Heavily front loaded data schedule to start the week: German Trade, Australia Inventories and Housing Finance, Swiss and Turkish CPI to digest; US Factory Orders and Brazil Account ahead; plenty of ECB speakers, but Lagarde likely only one talking about policy & economy
Week Ahead: run of US labour data in focus, above all JOLTS and Payrolls, China Trade, Japan Tokyo CPI, German Orders & Production, UK BRC Sales, Australia and Brazil Q3 GDP; BoC, RBA and RBI all seen holding rates; USDA WASDE and Canada Crop Production, COP28 and Battery Metals conferences
German Trade data underline continued weakness in external demand, reduced producer demand for raw and intermediate materials
Australia: unexpected sharp inventory rebound imparts upside risk for Wednesday’s; continued strength in Housing Finance a headache for RBA
EVENTS PREVIEW
The new week brings Services PMIs, US Payrolls (seen rebounding on the end of the UAW autoworkers strike) and run of other labour indicators, China Trade, Japan’s Tokyo CPI & Wages, UK BRC Retail Sales, Australian & Brazil Q3 GDP, German Trade, Orders and Production, along with Bank of Canada (no change 5.0%), RBA (no change 4.35%) & RBI (no change 6..50% policy meetings, and the BoE’s Q4 Financial Stability Report.
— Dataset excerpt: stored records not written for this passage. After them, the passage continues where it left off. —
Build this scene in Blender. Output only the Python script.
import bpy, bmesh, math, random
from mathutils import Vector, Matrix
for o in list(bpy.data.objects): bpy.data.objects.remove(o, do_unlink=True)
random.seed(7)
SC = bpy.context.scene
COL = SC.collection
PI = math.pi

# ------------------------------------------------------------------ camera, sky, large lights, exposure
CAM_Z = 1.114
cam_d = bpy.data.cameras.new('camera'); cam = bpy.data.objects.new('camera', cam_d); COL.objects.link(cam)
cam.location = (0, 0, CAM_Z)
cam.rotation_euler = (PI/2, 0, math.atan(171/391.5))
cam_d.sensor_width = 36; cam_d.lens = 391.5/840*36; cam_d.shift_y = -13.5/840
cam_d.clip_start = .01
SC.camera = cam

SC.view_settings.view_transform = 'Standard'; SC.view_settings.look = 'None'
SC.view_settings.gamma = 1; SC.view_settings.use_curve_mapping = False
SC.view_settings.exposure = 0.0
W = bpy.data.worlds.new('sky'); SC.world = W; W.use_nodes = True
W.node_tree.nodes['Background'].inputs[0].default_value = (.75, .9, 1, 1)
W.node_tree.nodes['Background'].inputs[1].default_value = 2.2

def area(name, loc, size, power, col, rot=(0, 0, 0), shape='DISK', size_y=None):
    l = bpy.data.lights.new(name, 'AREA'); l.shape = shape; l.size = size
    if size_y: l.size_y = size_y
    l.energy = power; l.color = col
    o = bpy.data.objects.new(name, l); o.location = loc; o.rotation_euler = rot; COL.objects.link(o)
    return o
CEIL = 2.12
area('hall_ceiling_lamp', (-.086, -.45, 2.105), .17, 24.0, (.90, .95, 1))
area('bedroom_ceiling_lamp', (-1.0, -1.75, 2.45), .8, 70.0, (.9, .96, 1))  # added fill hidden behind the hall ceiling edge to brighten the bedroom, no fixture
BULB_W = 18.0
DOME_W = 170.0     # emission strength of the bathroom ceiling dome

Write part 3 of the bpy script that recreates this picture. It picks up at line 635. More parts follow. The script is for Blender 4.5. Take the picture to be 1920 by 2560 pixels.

In the commodity space, COP28 continues, while the USDA publishes its monthly World Agricultural Supply & Demand Estimates (WASDE), with Canada also releasing its crop production report, and beyond COP28 there are also the Shanghai Battery Metals, Singapore Asia INTL Li-ion Battery Recycling Summit 2023 and Vietnam Asia International Coffee conferences. Govt bond supply is still relatively plentiful, with no US coupon issuance, though there are sales of UK conventional and I-L 10yr and German 2-yr, French 5, 10 & 12-yr and Spanish 6, 16-yr and I-L 6-r, and Japanese 10 & 30-yr. Earnings highlights for the week according to Bloomberg news are likely to include: Ashtead Group, AutoZone, Broadcom, Dollar General, Ferguson, Lululemon Athletica, MongoDB, Veeva Systems. Overall with the Fed, ECB and BoE policy meetings next week, along with the array of key monthly inflation and activity indicators in US, China and UK also next week, this week may prove to be protracted US Payrolls vigil in market activity terms.
Today’s statistical schedule is quite heavily front loaded, with further key elements of Australian Q3 GDP, Housing Finance and MI Inflation Gauge, German Trade, Turkish and Swiss CPI to digest, with only US Factory Orders and Brazil’s Current Account ahead. There will be plenty of ECB speakers, though only Lagarde and de Guindos are likely to talk about the economic and policy outlooks. The overnight run of Australian and German data were remarkable for the large misses relative to forecasts, perhaps a further indication of just how much VUCA (Volatility, Uncertainty, Complexity & Ambiguity) is the dominant feature of the global economy. While some rebound in Australian Q3 Inventories after a revised Q2 fall of -1.3% q/q was always possible, the 1.2% q/q rebound against forecasts of -0.8% q/q begs the question of whether this was a typical restocking or an involuntary accumulation; be that as it may, it imparts a key upside risks to Wednesday’s Q3 GDP. Meanwhile the surge in Australia’s Housing Finance (5.4% m/m) despite the rise in rates adds to the RBA’s quandary on rates. The drop in both German Exports (-0.2% m/m after -2.5% in September) and Imports (-1.2% m/m vs. prior -1.9%) underlines the continued weakness in external demand, as well as reduced domestic demand for primary and intermediate goods as industry retrenches.